What you need to do:

  1. Compile and run saxpy. The program will report the performance of ISPC (without tasks) and ISPC (with tasks) implementations of saxpy. What speedup from using ISPC with tasks do you observe? Explain the performance of this program. Do you think it can be substantially improved? (For example, could you rewrite the code to achieve near linear speedup? Yes or No? Please justify your answer.)
  2. Note that the total memory bandwidth consumed computation in main.cpp is TOTAL_BYTES = 4 * N * sizeof(float);. Even though saxpy loads one element from X, one element from Y, and writes one element to result the multiplier by 4 is correct. Why is this the case? (Hint, think about how CPU caches work.)
  3. Extra Credit: (points handled on a case-by-case basis) Improve the performance of saxpy. We're looking for a significant speedup here, not just a few percentage points. If successful, describe how you did it and what a best-possible implementation your systems might achieve. Also, if successful, come and tell us, we'll be interested. ;-)

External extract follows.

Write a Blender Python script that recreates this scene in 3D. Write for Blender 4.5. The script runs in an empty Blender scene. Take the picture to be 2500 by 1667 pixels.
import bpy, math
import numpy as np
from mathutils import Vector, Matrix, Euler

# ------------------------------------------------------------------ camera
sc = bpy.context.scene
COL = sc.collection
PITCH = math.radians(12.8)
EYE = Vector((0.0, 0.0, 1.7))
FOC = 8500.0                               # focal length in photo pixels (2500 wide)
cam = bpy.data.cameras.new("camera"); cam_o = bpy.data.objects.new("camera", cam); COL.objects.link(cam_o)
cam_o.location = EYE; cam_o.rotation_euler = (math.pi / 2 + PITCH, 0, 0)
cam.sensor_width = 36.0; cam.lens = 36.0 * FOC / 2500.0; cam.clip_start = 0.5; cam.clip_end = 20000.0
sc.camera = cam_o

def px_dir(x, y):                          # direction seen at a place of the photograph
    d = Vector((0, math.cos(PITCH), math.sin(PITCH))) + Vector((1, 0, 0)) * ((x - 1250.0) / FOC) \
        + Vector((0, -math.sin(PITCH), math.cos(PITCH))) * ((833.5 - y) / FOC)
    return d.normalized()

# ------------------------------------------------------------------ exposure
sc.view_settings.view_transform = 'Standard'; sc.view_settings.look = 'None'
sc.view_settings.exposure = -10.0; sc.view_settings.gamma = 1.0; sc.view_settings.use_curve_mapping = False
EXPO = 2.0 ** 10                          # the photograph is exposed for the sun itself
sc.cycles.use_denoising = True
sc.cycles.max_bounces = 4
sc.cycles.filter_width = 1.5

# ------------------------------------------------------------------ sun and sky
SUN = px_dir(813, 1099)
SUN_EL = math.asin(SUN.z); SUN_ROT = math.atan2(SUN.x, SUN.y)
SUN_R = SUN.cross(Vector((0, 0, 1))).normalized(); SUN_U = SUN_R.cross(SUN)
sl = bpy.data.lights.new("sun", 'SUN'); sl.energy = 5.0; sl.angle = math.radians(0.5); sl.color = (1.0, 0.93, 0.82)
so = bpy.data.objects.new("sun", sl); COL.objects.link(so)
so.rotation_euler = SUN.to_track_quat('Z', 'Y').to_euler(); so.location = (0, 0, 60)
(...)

For the Curious (highly recommended)

Want to know about ISPC and how it was created? One of the two creators of ISPC, Matt Pharr, wrote an amazing blog post on the history of its development called The story of ispc. It really touches on many issues of parallel system design -- in particular the value of limiting the scope of programming languages vs general purpose programming languages. And it gets at real-world answers to common questions like... "why can't the compiler just automatically parallelize my program for me?"

Hand-in Instructions

Submission Method: Submit via Moodle

Group Submission: Only one submission per group is required.

Required File:

  • Single PDF file named Assignment_1_Write_Up.pdf

PDF Contents:

  1. System Information
  • CPU architecture
  • Number of cores
  • Supported SIMD instructions
  • Number of hardware threads
  1. Written Answers
  • Responses to all assignment questions
  • Performance analysis and reasoning
  • Graphs and visualizations
  1. Code Artifacts
  • Relevant code snippets from your implementation

Code Submission: You do not need to submit source code files. However, ensure all code compiles and runs—be prepared to demonstrate it to the TA upon request.

  • Please make sure both group members' names and Student IDs are in the document.